You're just making up definitions now, which perhaps explains why no-one can follow your reasoning. A DPU isn't a generic accelerator and you shouldn't be referring to accelerators as DPUs. If you want to speed up raytracing, adding a raytracing accelerator doesn't mean adding a DPU (although if you can add a DPU as a class of Tensilica architecture and have that do the job). Same with AI or video decoding. These accelerators will conform to a processor architecure as defined by whatever taxonomy one uses, for which I don't think there's an officially accepted one. So some accelerators will be DSPs, and others will be ultra wide SIMD processors, etc.
Considering people asked for a definition of DPU earlier to be able to enter into this discussion, and you left it to others of us before offering your definition which none of us could guess, it's no wonder this is another pointless thread that no-one can do anything with.
Stop.
Math has always been the foundational core of all computer anything. Triangles are no exception. Triangles were selected for a variety of reasons over quads for instance. Alongside the GPU we had and still have Larger register extensions. Before that we had math coprocessors. Your explanation sucks. GPUs are good at large matrices math. Even then, there are still particular math functions it will not be good at with certain hardware.

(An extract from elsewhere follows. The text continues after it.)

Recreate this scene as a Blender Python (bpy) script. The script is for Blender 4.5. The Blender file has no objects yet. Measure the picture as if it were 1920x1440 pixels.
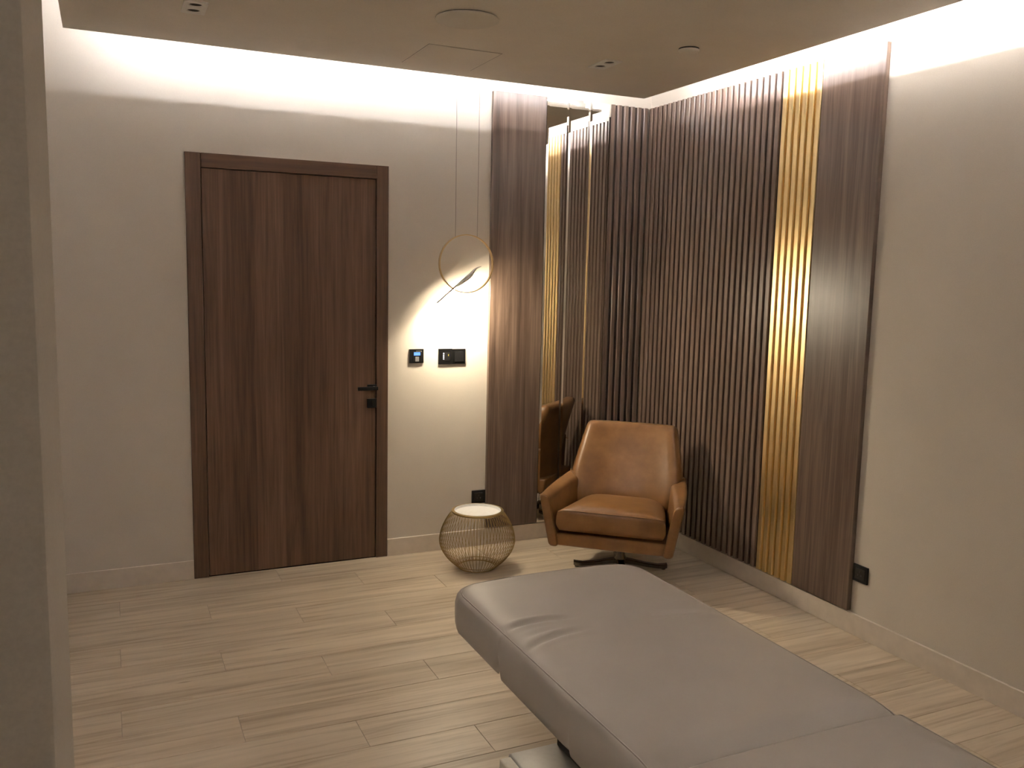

You're all over the place, I don't even need to read anything of what you've written to know that. There are many things we've done that can be done differently but that doesn't necessarily mean it's going to be faster or slower for that matter. Things have become the way they are as a proper form of evolution over time and we can tie a lot of decisions back to costs.
Someone needed a simple example & I gave a simple example.